Why focus on image? Direct advertising on product and price are what gets the phone ringing for most business travel agencies.
Horvath: There is too much competition on price and transactions. You have to realize that you can’t be everything to everybody. That’s a decision you have to make, to let go of 90% of the business that is out there and concentrate on the 10% you want. It is a fundamental decision to give away business. That was the decision we made first.

How is image marketing and advertising different?
Horvath: Our whole effort is focus on what appeals to the 10% we want as customers and help them to like us. When we were first building the company, we weren’t looking at other travel companies. We were looking at other, non-travel products that our clients like and use. We were looking at high-end boutiques, high-end clothing companies, high-end car companies. For us, that was Phase 1.

Phase 2 was getting to know ourselves better and presenting ourselves. We realized that we want customers who are like us as people, customers who are going to be attracted to us as people.

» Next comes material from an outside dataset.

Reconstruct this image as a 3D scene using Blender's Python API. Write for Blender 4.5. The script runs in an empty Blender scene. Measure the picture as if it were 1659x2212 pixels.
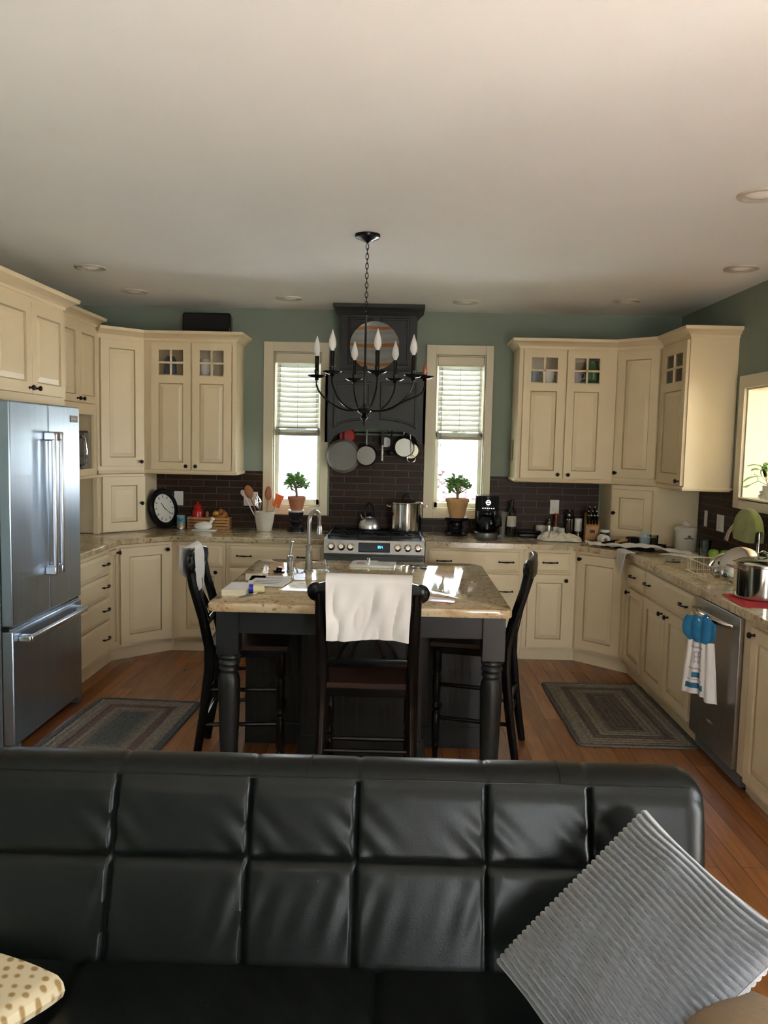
import bpy, math, random
from mathutils import Vector, Matrix, Euler
PI = math.pi
random.seed(7)
COL = bpy.context.scene.collection
R = math.radians

# ---------------------------------------------------------------- materials
MATS = {}
def _new(name):
    m = bpy.data.materials.new(name); m.use_nodes = True
    n = m.node_tree.nodes; l = m.node_tree.links
    return m, n, l, n['Principled BSDF']
def mat(name, col, rough=.5, metal=0., spec=.5, noise=0., nscale=8., bump=0., bscale=60., trans=0., ior=1.45, sheen=0., coat=0., stretch=None, emit=None, sss=0.):
    if name in MATS: return MATS[name]
    m, n, l, b = _new(name)
    b.inputs['Base Color'].default_value = (*col, 1)
    b.inputs['Roughness'].default_value = rough
    b.inputs['Metallic'].default_value = metal
    b.inputs['Specular IOR Level'].default_value = spec
    b.inputs['Transmission Weight'].default_value = trans
    b.inputs['IOR'].default_value = ior
    b.inputs['Sheen Weight'].default_value = sheen
    b.inputs['Coat Weight'].default_value = coat
    b.inputs['Coat Roughness'].default_value = .08
    if emit:
        b.inputs['Emission Color'].default_value = (*emit[0], 1); b.inputs['Emission Strength'].default_value = emit[1]
    tc = n.new('ShaderNodeTexCoord'); mp = n.new('ShaderNodeMapping'); l.new(tc.outputs['Object'], mp.inputs[0])
    if stretch: mp.inputs['Scale'].default_value = stretch
    if noise:
        t = n.new('ShaderNodeTexNoise'); t.inputs['Scale'].default_value = nscale; t.inputs['Detail'].default_value = 5
        l.new(mp.outputs[0], t.inputs[0])
        r = n.new('ShaderNodeValToRGB')
        r.color_ramp.elements[0].position = .3; r.color_ramp.elements[1].position = .7
        r.color_ramp.elements[0].color = (*[c*(1-noise) for c in col], 1)
        r.color_ramp.elements[1].color = (*[min(1, c*(1+noise)) for c in col], 1)
        l.new(t.outputs[0], r.inputs[0]); l.new(r.outputs[0], b.inputs['Base Color'])
    if bump:
        t2 = n.new('ShaderNodeTexNoise'); t2.inputs['Scale'].default_value = bscale; t2.inputs['Detail'].default_value = 4
        l.new(mp.outputs[0], t2.inputs[0])
        bp = n.new('ShaderNodeBump'); bp.inputs['Strength'].default_value = bump; bp.inputs['Distance'].default_value = .01
        l.new(t2.outputs[0], bp.inputs['Height']); l.new(bp.outputs[0], b.inputs['Normal'])
    MATS[name] = m; return m

CREAM = mat('cream_paint', (.74, .61, .40), .42, noise=.03, nscale=3)
GLAZE = mat('cream_glaze', (.44, .35, .21), .5)
WALLM = mat('sage_wall', (.24, .285, .235), .85, noise=.03, nscale=2, bump=.05)
CEILM = mat('ceiling_paint', (.78, .79, .77), .9, noise=.02, nscale=2, bump=.06, bscale=90)
TRIMM = mat('trim_paint', (.70, .63, .47), .45)
LIVM = mat('living_wall', (.14, .15, .14), .85)
SUNW = mat('cream_wall', (.86, .76, .54), .85)
BLACKP = mat('black_paint', (.003, .003, .0035), .25, spec=.3, coat=.05)
ISLM = mat('island_paint', (.013, .015, .016), .38, noise=.15, nscale=4)
HOODM = mat('hood_paint', (.023, .025, .026), .55, noise=.1, nscale=4)
ORB = mat('dark_bronze', (.008, .006, .006), .35, metal=.3, spec=.3)
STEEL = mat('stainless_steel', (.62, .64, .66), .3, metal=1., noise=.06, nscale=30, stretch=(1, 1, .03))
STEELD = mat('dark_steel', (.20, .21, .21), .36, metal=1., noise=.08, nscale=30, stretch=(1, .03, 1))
FRIDGES = mat('fridge_steel', (.46, .56, .70), .32, metal=1., noise=.05, nscale=26, stretch=(1, 1, .03))
CHROME = mat('chrome', (.78, .78, .77), .1, metal=1.)
NICKEL = mat('brushed_nickel', (.52, .50, .46), .24, metal=1.)
IRON = mat('cast_iron', (.005, .005, .005), .4, spec=.35)
BLACKPL = mat('black_plastic', (.005, .005, .006), .25, spec=.35)
GREYPL = mat('grey_plastic', (.12, .13, .14), .35)
WHITEP = mat('white_plastic', (.74, .72, .66), .4)
WHITEC = mat('white_ceramic', (.78, .78, .74), .15)
CREAMC = mat('cream_ceramic', (.62, .58, .50), .3, noise=.05)
TERRA = mat('terracotta', (.42, .17, .085), .8, noise=.12, nscale=12)
TERRAL = mat('tan_terracotta', (.55, .33, .14), .8, noise=.12, nscale=12)
WOODL = mat('light_wood', (.42, .22, .08), .5, noise=.25, nscale=9, stretch=(1, 1, .15))
WOODD = mat('dark_wood', (.024, .008, .004), .45, noise=.3, nscale=9, stretch=(.2, 1, 1))
WOODS = mat('spoon_wood', (.30, .11, .04), .5, noise=.2, nscale=9)
LEAF = mat('jade_leaf', (.16, .34, .08), .35, noise=.25, nscale=20)
LEAFB = mat('bright_leaf', (.28, .50, .12), .4, noise=.2, nscale=14)
BARK = mat('bark', (.16, .12, .07), .8, noise=.3, nscale=30)
SOIL = mat('soil', (.03, .02, .012), .95)
CLOTHW = mat('white_cloth', (.66, .63, .61), .95, noise=.03, bump=.15, bscale=500, sheen=.2)
CLOTHC = mat('cream_cloth', (.66, .62, .50), .95, noise=.06, bump=.25, bscale=400, sheen=.2)
CLOTHG = mat('green_cloth', (.26, .29, .08), .95, noise=.12, nscale=18, bump=.4, bscale=300, sheen=.3)
BLUEC = mat('blue_cloth', (.02, .17, .35), .9, noise=.15, nscale=20, bump=.4, bscale=300)
RED = mat('red_glaze', (.42, .015, .012), .25)
REDC = mat('red_mat', (.50, .03, .035), .8, noise=.1, nscale=30, bump=.3, bscale=200)
ORANGE = mat('orange_silicone', (.85, .17, .04), .5)
YELLOW = mat('yellow_gourd', (.55, .30, .05), .45, noise=.3, nscale=25)
APPLEG = mat('green_apple', (.25, .42, .06), .3, noise=.15, nscale=15)
PAPER = mat('paper', (.78, .76, .74), .9)
CREAMPAPER = mat('book_pages', (.66, .60, .44), .9, noise=.08, nscale=60, stretch=(1, 1, 12))
INKG = mat('grey_ink', (.32, .31, .34), .9)
BLUE = mat('blue_plastic', (.02, .02, .45), .35)
BROWN = mat('brown_paper', (.22, .11, .05), .8, noise=.2, nscale=15, bump=.4, bscale=40)
BOTTLE = mat('dark_bottle', (.012, .016, .012), .08, coat=.4)
SHADE = mat('grey_shade', (.34, .32, .36), .9)
GREYIRON = mat('grey_enamel', (.15, .145, .125), .4, noise=.06, nscale=8)
BRASS = mat('aged_brass', (.25, .19, .09), .4, metal=.8)
DISPB = mat('display_glass', (.006, .012, .03), .08)
DIGIT = mat('blue_digits', (.02, .2, .6), .5, emit=((.05, .4, 1.), 2.2))
LAMPW = mat('lamp_reflector', (.85, .84, .80), .25)
STEELP = mat('polished_steel', (.62, .59, .54), .12, metal=1.)
CORD = mat('pillow_corduroy', (.085, .09, .105), .95, sheen=.6, noise=.06, nscale=40, bump=.2, bscale=300)
TANL = mat('tan_leather', (.16, .11, .065), .5, noise=.12, nscale=8, bump=.2)
PINKT = mat('pale_piping', (.72, .55, .45), .5)
VINYL = mat('white_vinyl', (.80, .80, .74), .4)
MASON = mat('grey_stucco', (.45, .46, .48), .9)
SIDING = mat('pale_siding', (.62, .64, .68), .8)
GRASSM = mat('pale_patio', (.62, .62, .58), .95, noise=.1, nscale=3)
AUTUMN = mat('autumn_leaf', (.085, .05, .05), .8, noise=.4, nscale=4)
HEDGE = mat('hedge_leaf', (.035, .06, .03), .8, noise=.4, nscale=4)
ROADM = mat('outdoor_soil', (.3, .26, .2), .95, noise=.2, nscale=1)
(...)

So we built a new website around who we are, people who appreciate the kind of service that we deliver. And conversely, who our customers are not. On the website, we have a lot of things that say, very clearly, if you’re the type of person who likes to shop on the Internet, you’re not for us.

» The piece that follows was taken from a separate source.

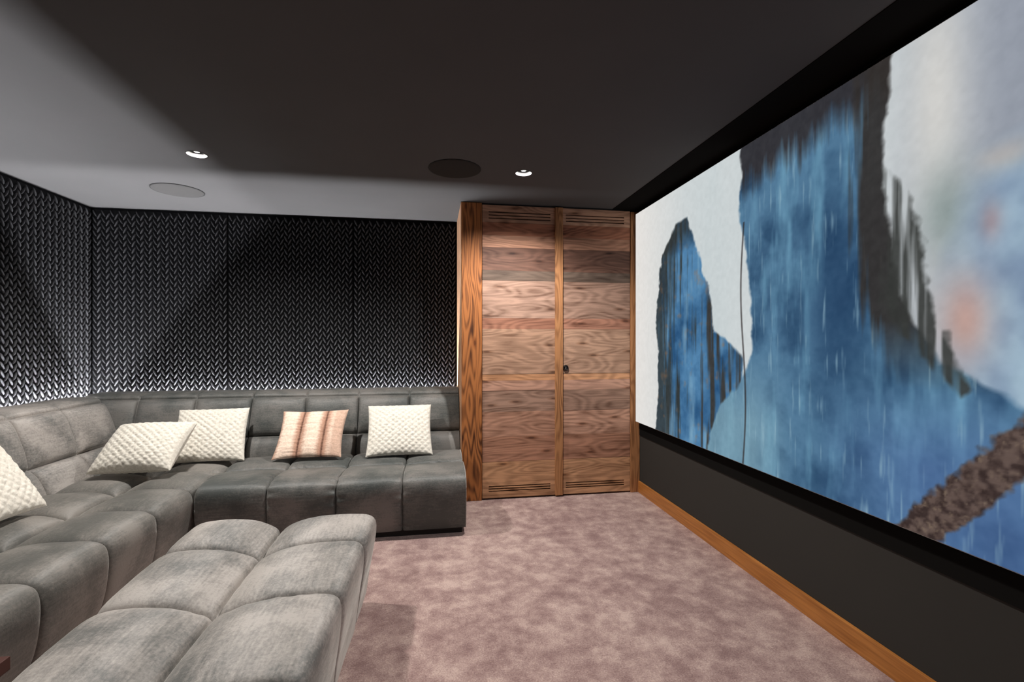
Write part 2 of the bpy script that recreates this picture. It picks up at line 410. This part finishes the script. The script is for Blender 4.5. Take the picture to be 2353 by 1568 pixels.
# ------------------------------------------------------------------ tufted upholstery
def resample(pts, step):
    P = np.array(pts, float); d = np.linalg.norm(np.diff(P, axis=0), axis=1); s = np.concatenate([[0], np.cumsum(d)])
    n = max(int(s[-1]/step), 2); t = np.linspace(0, s[-1], n+1)
    return np.stack([np.interp(t, s, P[:, k]) for k in range(P.shape[1])], 1), t, s
def chaikin(pts, it=2, hard=()):
    P = [tuple(p) for p in pts]
    for _ in range(it):
        Q = [P[0]]
        for a, b_ in zip(P[:-1], P[1:]):
            Q.append(tuple(.75*np.array(a)+.25*np.array(b_))); Q.append(tuple(.25*np.array(a)+.75*np.array(b_)))
        Q.append(P[-1]); P = Q
    return P
def puff(x, p=3.2, q=.5): return np.clip(1-np.abs(x)**p, 0, 1)**q
def bumps(t, seams, open0, open1, o=.55, p=3.2, q=.5):
    """value and distance-to-nearest-crease for every t between consecutive seams"""
    out = np.zeros_like(t); dist = np.full_like(t, 9.0); idx = np.zeros(len(t), int)
    for i, (a, b_) in enumerate(zip(seams[:-1], seams[1:])):
        m = (t >= a-1e-9) & (t <= b_+1e-9); s = (t[m]-a)/(b_-a)
        xl = -o if (i == 0 and open0) else -1; xr = o if (i == len(seams)-2 and open1) else 1
        out[m] = puff(xl+(xr-xl)*s, p, q); idx[m] = i
    cr = [s for i, s in enumerate(seams) if not ((i == 0 and open0) or (i == len(seams)-1 and open1))]
    for c in cr: dist = np.minimum(dist, np.abs(t-c))
    return out, dist, idx
def tufted(mb, segs, us, to3d, uopen=(False, False), step=.009, wr=.0035, endtaper=None, seed=0, caps=(True, True), groove=.012):
    """segs: list of (points, amp0, amp1, open0, open1): one tuft row each, (depth, z) profile, outward on its left side
       us: tuft seams along the run;  to3d(u, d, z)"""
    D = []; Z = []; A = []; Bt = []; Dt = []; T = []; tt = 0; R = []
    for si, (pts, a0, a1, o0, o1) in enumerate(segs):
        P, t, _ = resample(chaikin(pts, 2), step/3)
        if a0 or a1:
            n_ = max(int(t[-1]/step), 6); q_ = np.linspace(0, 1, n_+1)
            if not o0 and not o1: q_ = q_-.09*np.sin(2*PI*q_)
            elif o0: q_ = q_+.25*q_*(1-q_)*1.6
            elif o1: q_ = q_-.25*q_*(1-q_)*1.6
        else: q_ = np.linspace(0, 1, max(int(t[-1]/.03), 2)+1)
        tn = q_*t[-1]; P = np.stack([np.interp(tn, t, P[:, 0]), np.interp(tn, t, P[:, 1])], 1); t = tn
        bt, dt, _ = bumps(t, [0, t[-1]], o0, o1, o=.7) if (a0 or a1) else (np.zeros(len(t)), np.full(len(t), 9.), 0)
        sl = slice(0 if si == 0 else 1, None)
        D.append(P[sl, 0]); Z.append(P[sl, 1]); A.append((a0+(a1-a0)*np.clip(t/t[-1]*1.3-.1, 0, 1))[sl]); Bt.append(bt[sl]); Dt.append(dt[sl]); T.append((t+tt)[sl]); R.append(np.full(len(t[sl]), si)); tt += t[-1]
    D, Z, A, Bt, Dt, T = map(np.concatenate, (D, Z, A, Bt, Dt, T))
    # normals of the base profile (left of travel), smoothed
    gd, gz = np.gradient(D), np.gradient(Z); l = np.hypot(gd, gz)+1e-9; nd_, nz_ = -gz/l, gd/l
    for _ in range(3):
        nd_ = np.convolve(np.pad(nd_, 2, 'edge'), np.ones(5)/5, 'valid'); nz_ = np.convolve(np.pad(nz_, 2, 'edge'), np.ones(5)/5, 'valid')
    l = np.hypot(nd_, nz_); nd_ /= l; nz_ /= l
    U = []; 
    for a, b_ in zip(us[:-1], us[1:]):
        n = max(int((b_-a)/step), 4); q = np.linspace(0, 1, n+1)
        q = q-.10*np.sin(2*PI*q)          # finer near the creases
        U.append((a+(b_-a)*q)[(0 if not U else 1):])
    U = np.concatenate(U); Bu, Du, Iu = bumps(U, us, *uopen); Bs, _, _ = bumps(U, us, *uopen, p=9)
    uu, TT = np.meshgrid(U, T); bu, bt = np.meshgrid(Bu, Bt); du, dt = np.meshgrid(Du, Dt)
    act = (A[:, None] > 0); kk = np.clip((A[:, None]-.016)/.03, 0, 1); bu = bu*kk+Bs[None, :]*(1-kk)
    disp = A[:, None]*bu*bt-act*groove*(np.exp(-du/.006)+np.exp(-dt/.006)).clip(0, 1)
    # gathers: little folds running away from each crease
    mod = np.clip((vnoise(TT*5+seed, uu*1.3+seed*3)-.35)*2.4, 0, 1)
    w = vnoise(TT/.024+seed*9, np.round(Iu)[None, :]*3.7+(uu > 0)*0.0+du*6)-.5
    disp = disp+act*wr*2*w*mod*np.exp(-du/.028)*np.clip(du/.006, 0, 1)*bt
    mod2 = np.clip((vnoise(uu*5+seed*2+7, TT*1.3)-.4)*2.4, 0, 1)
    w2 = vnoise(uu/.024+seed*5, TT*2+dt*6)-.5
    disp = disp+act*wr*2*w2*mod2*np.exp(-dt/.028)*np.clip(dt/.006, 0, 1)*bu
    disp = disp+act*(fbm(uu*7+seed, TT*7+seed*2, 3)-.5)*.008*np.minimum(bu, bt)
    dd = D[:, None]+nd_[:, None]*disp; zz = Z[:, None]+nz_[:, None]*disp
    if endtaper is not None: uu = endtaper(uu, zz)
    P = to3d(uu.ravel(), dd.ravel(), zz.ravel())
    nt_, nu = disp.shape
    ii, jj = np.meshgrid(np.arange(nt_-1), np.arange(nu-1), indexing='ij'); k = (ii*nu+jj).ravel()
    mb.add(P, np.stack([k, k+1, k+nu+1, k+nu], 1).tolist())
    G = P.reshape(nt_, nu, 3)
    for s, j in ((0, 0), (1, nu-1)):       # flat end caps with their own vertices
        if caps[s]: mb.add(G[:, j], [list(range(nt_))])
    mb.add(np.concatenate([G[0], G[-1]]), [[q, q+1, nu+q+1, nu+q] for q in range(nu-1)])   # underside
    return G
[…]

How does discouraging potential clients build business?
Horvath: This isn’t going to bring us business tomorrow. It isn’t going to get the phone ringing this afternoon. But over time, it does. We are selling ourselves, not a product.

If you look at our website, you will not find a single third-party product – no hotel chains, no airlines. We’re selling us, not some product. Only we can sell ourselves. That’s makes us unique.

You have to be in it for the long term to sell image. You can’t be concerned about how much we are going to make this month or this year or the year after. Long term is when this type of marketing pays its dividends.

That’s not to say that we don’t do any direct marketing – we do. We just don’t do price-based direct marketing. We do direct marketing based on service.

In a time when procurement departments are taking control of travel, is it difficult to find service-oriented clients?
Horvath: It was harder before we changed our website. In its prior version, our website didn’t say a lot about us. So when our sales guy went into meetings, he was dealing with people who didn’t really know who we are. He was good – he got meetings – but he ended up dealing with a lot of people who would never be our clients.

When people agree to a meeting today, they already know we are the kind of company they want to do business with. Our sales team is already half-way home when they walk in the door.

Does being selective allow you to charge higher fees?
Horvath: It allows us to charge, yes, but our fees are not extraordinarily higher than other companies. What being selective allows us to do is get the type of client who loves the personal attention and stays with us and talks about us.

We’re based in Vancouver, but we have clients across the continent. We are based on personal relationship, but 95% of our transactions are done by phone and email, just in a more personable way.

What is the downside to focusing on image?
Horvath: It does make it harder if you’re having a bad month. You can’t just throw up a sale and get people in the door.

There has to be a self-imposed discipline when you are looking at a potential client. Even though we could make some money from them, they’re not really our type of client and they are going to take our focus away. It’s not so much a downside as it is a discipline that you have to be cognizant of.

How big can you grow and still be a boutique agency?
Horvath: I don’t know what the answer is yet. I just have to make sure that we are always the boutique company.

Even if we had 500 employees, we have to find a way to still be the boutique agency. If we can’t do that, then we cap it, even at 50, and just don’t grow any bigger. If we become an agency that is not a boutique, then we are no longer who we want to be. We have to watch for that line and recognize it and not pass it.

And that could happen. When your growth rate is, on average, 80% per year for three years, it is hard to keep employees coming in at the same rate we are growing.